▶ _EXERCISE MATERIALS_:
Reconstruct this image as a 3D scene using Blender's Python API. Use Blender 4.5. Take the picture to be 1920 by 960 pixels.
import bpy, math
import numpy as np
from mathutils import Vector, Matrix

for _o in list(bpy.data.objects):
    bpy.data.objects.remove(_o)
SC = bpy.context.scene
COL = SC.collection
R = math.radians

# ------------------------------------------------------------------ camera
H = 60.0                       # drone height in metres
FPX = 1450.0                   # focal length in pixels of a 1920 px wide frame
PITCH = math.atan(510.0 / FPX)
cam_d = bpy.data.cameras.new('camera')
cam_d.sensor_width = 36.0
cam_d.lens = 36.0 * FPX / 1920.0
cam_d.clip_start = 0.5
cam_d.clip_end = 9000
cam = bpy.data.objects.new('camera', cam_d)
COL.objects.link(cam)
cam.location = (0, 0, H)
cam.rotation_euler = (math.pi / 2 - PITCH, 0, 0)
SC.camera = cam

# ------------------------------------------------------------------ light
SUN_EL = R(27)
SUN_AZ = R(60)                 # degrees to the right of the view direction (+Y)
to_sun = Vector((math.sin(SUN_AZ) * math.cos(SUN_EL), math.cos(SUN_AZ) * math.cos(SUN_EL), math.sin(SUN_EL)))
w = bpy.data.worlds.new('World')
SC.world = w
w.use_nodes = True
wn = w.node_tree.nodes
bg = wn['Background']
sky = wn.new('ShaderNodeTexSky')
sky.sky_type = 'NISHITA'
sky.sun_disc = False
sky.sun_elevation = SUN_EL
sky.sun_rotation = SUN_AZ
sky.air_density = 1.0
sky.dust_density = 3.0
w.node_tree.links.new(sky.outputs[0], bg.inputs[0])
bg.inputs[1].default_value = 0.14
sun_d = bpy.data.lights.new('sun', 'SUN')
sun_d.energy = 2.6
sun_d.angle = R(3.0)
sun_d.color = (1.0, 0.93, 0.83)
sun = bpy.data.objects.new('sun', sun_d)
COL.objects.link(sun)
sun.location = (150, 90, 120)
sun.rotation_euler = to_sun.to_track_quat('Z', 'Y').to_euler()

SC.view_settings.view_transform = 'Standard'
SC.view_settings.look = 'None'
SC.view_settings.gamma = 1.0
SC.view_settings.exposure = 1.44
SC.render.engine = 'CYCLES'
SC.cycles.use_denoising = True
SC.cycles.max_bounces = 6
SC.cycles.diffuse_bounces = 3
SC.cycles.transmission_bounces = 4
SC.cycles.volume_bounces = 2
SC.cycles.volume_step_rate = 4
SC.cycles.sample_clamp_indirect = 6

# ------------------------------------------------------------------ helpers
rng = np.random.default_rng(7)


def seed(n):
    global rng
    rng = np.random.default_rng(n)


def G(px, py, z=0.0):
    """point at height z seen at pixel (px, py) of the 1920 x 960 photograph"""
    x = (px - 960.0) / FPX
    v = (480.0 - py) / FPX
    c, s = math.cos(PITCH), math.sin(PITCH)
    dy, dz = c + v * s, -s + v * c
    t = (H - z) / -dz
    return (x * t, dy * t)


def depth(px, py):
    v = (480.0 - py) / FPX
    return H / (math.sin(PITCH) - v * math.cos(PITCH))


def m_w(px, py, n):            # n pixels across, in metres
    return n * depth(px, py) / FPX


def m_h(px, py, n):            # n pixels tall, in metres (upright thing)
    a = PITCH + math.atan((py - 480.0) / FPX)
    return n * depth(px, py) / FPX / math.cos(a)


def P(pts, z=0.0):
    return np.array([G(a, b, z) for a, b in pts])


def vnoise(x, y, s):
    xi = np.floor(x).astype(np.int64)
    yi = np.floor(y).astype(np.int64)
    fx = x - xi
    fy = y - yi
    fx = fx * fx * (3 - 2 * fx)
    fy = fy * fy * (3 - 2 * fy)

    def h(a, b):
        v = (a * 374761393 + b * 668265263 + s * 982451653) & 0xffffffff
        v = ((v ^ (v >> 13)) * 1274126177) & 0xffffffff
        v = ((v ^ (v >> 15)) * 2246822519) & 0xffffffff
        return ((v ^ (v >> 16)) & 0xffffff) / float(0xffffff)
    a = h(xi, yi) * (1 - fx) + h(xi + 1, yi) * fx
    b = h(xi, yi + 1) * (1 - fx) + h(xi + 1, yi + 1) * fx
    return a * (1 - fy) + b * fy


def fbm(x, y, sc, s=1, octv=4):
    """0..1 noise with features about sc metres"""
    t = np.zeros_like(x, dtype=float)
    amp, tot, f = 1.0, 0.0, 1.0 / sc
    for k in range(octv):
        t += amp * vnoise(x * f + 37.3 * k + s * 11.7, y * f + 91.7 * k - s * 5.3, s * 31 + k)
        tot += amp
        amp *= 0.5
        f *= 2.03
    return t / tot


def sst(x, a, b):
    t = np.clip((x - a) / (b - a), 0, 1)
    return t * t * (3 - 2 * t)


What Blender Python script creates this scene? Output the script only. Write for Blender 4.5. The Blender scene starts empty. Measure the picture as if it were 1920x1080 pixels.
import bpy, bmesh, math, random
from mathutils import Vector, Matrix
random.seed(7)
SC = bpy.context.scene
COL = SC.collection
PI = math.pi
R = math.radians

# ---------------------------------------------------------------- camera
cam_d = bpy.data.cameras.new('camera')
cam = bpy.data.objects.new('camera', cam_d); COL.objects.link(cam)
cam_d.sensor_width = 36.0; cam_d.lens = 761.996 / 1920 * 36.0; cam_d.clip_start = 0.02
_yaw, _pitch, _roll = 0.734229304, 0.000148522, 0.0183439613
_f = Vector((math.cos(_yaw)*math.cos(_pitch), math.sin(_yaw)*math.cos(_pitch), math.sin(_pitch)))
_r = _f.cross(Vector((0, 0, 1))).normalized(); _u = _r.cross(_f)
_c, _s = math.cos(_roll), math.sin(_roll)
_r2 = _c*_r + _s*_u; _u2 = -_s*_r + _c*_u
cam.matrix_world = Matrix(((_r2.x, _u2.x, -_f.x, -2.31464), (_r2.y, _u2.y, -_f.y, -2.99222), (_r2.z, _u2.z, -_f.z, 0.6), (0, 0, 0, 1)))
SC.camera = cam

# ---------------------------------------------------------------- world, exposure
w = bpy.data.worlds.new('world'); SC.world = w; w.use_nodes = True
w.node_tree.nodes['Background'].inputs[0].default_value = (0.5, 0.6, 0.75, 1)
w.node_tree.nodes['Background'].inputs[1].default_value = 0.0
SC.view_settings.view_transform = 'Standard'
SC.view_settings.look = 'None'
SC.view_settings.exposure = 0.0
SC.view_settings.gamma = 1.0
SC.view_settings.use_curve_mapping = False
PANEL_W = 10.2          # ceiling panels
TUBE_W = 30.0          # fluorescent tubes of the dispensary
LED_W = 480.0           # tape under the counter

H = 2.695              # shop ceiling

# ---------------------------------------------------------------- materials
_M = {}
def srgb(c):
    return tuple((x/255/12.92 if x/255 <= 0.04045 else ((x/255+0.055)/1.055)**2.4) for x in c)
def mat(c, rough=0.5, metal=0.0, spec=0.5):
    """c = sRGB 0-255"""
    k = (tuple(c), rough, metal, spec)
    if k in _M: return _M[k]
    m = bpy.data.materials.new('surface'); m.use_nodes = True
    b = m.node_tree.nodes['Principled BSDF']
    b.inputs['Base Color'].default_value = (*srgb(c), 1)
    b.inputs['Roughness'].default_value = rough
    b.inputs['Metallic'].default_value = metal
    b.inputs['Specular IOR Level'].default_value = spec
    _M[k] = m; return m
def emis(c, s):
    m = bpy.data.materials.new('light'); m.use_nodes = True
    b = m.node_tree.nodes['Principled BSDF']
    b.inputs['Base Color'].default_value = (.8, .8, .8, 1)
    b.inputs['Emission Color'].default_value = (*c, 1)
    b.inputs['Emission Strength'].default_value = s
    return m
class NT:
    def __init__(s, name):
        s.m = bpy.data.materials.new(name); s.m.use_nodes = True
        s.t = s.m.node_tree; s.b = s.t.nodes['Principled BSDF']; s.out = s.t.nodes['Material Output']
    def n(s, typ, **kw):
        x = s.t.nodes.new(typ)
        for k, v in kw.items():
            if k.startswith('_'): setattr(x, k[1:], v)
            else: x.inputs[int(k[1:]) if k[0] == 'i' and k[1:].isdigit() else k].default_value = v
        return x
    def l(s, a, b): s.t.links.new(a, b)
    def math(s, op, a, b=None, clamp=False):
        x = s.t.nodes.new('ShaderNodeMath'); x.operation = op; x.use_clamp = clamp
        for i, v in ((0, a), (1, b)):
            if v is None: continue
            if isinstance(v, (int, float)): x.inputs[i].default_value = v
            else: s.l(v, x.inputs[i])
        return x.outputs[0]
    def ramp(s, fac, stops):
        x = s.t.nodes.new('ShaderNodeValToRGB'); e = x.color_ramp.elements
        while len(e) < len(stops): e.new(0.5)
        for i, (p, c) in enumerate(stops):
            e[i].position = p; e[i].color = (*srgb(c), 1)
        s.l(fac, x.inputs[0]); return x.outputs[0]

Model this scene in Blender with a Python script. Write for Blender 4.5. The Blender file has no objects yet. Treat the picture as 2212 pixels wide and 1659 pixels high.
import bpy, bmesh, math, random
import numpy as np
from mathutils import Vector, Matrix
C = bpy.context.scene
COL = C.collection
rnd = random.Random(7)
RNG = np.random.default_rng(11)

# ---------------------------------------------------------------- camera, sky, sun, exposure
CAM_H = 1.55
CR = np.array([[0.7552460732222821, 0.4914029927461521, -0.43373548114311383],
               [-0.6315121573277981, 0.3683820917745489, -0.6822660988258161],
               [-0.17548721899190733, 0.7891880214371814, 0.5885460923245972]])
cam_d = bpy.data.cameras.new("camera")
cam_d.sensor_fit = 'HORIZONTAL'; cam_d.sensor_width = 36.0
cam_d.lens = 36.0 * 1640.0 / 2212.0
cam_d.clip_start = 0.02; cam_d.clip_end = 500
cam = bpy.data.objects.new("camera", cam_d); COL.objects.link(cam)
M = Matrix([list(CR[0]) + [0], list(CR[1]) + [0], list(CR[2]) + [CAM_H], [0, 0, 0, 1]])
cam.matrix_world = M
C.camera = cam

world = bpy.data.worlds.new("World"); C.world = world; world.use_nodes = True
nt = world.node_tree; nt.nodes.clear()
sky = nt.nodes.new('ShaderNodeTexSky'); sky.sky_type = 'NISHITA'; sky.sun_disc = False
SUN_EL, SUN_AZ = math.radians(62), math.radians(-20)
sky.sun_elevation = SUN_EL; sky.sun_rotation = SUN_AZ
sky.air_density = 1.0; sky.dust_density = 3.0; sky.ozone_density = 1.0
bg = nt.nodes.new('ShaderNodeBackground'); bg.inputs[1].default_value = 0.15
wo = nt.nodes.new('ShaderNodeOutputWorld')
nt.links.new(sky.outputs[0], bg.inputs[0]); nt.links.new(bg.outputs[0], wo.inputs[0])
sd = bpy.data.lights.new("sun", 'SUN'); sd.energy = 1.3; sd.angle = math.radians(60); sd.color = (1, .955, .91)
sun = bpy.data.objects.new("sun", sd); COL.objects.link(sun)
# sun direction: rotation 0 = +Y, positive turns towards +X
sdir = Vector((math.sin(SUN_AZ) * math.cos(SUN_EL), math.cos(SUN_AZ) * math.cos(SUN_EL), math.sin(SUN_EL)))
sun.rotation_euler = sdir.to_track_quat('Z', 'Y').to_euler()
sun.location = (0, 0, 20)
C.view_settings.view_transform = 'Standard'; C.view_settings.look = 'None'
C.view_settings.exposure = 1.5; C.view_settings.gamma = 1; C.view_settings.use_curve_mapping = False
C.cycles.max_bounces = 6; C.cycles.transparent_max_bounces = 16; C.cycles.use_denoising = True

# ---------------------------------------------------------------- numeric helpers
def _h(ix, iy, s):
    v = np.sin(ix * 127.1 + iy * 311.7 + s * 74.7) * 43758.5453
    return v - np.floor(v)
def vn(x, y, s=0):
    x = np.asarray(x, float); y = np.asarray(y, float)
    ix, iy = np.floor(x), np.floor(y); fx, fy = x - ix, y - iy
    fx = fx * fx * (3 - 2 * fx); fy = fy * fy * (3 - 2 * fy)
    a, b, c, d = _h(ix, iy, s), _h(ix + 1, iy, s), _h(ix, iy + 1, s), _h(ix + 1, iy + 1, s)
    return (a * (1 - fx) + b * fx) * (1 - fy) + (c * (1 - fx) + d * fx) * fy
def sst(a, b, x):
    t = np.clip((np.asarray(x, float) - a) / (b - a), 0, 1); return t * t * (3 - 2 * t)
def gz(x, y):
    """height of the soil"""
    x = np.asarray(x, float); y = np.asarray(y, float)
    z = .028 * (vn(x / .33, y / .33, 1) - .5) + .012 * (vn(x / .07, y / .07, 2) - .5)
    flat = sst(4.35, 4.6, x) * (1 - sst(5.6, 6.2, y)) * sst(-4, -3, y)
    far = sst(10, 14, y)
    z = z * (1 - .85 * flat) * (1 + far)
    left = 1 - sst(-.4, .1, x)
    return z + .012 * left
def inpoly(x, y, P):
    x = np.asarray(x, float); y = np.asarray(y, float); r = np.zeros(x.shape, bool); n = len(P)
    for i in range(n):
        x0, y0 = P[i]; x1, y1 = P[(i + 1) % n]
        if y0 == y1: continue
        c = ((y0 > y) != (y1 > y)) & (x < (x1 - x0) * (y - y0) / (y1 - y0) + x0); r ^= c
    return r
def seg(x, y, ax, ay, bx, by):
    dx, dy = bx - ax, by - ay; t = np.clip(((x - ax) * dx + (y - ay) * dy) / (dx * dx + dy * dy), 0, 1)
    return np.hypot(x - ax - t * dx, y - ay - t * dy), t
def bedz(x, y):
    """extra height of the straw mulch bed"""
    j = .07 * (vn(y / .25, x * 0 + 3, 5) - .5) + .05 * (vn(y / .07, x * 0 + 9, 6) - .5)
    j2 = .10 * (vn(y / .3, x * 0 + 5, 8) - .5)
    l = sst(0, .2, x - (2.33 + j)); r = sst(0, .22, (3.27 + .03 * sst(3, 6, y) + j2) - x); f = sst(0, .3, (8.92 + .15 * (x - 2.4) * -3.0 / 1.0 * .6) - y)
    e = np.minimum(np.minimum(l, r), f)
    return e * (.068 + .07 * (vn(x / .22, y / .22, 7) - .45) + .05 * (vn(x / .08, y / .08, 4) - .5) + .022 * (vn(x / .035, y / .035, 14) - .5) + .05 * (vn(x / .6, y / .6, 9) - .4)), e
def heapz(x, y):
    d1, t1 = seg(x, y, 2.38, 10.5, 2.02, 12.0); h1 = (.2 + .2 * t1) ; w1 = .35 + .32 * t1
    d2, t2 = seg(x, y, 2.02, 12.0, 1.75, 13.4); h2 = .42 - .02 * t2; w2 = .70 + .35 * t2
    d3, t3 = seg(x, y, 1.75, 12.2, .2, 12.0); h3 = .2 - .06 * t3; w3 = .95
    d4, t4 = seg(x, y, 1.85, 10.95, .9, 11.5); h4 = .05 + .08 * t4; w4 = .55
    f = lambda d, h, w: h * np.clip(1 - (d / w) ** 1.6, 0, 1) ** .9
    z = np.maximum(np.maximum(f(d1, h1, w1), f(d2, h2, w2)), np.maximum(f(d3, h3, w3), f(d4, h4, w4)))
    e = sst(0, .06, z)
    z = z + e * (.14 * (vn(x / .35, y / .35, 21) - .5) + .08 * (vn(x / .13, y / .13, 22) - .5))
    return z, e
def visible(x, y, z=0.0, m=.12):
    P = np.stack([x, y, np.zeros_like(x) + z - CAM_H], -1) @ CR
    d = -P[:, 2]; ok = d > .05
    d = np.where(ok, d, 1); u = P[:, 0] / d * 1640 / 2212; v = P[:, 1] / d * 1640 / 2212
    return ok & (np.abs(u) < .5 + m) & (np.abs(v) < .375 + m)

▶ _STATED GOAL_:
Show the lines from the data above that contain the string "script".

▶ _PROBLEM SOLUTION_:
What Blender Python script creates this scene? Output the script only. Write for Blender 4.5. The Blender scene starts empty. Measure the picture as if it were 1920x1080 pixels.
Model this scene in Blender with a Python script. Write for Blender 4.5. The Blender file has no objects yet. Treat the picture as 2212 pixels wide and 1659 pixels high.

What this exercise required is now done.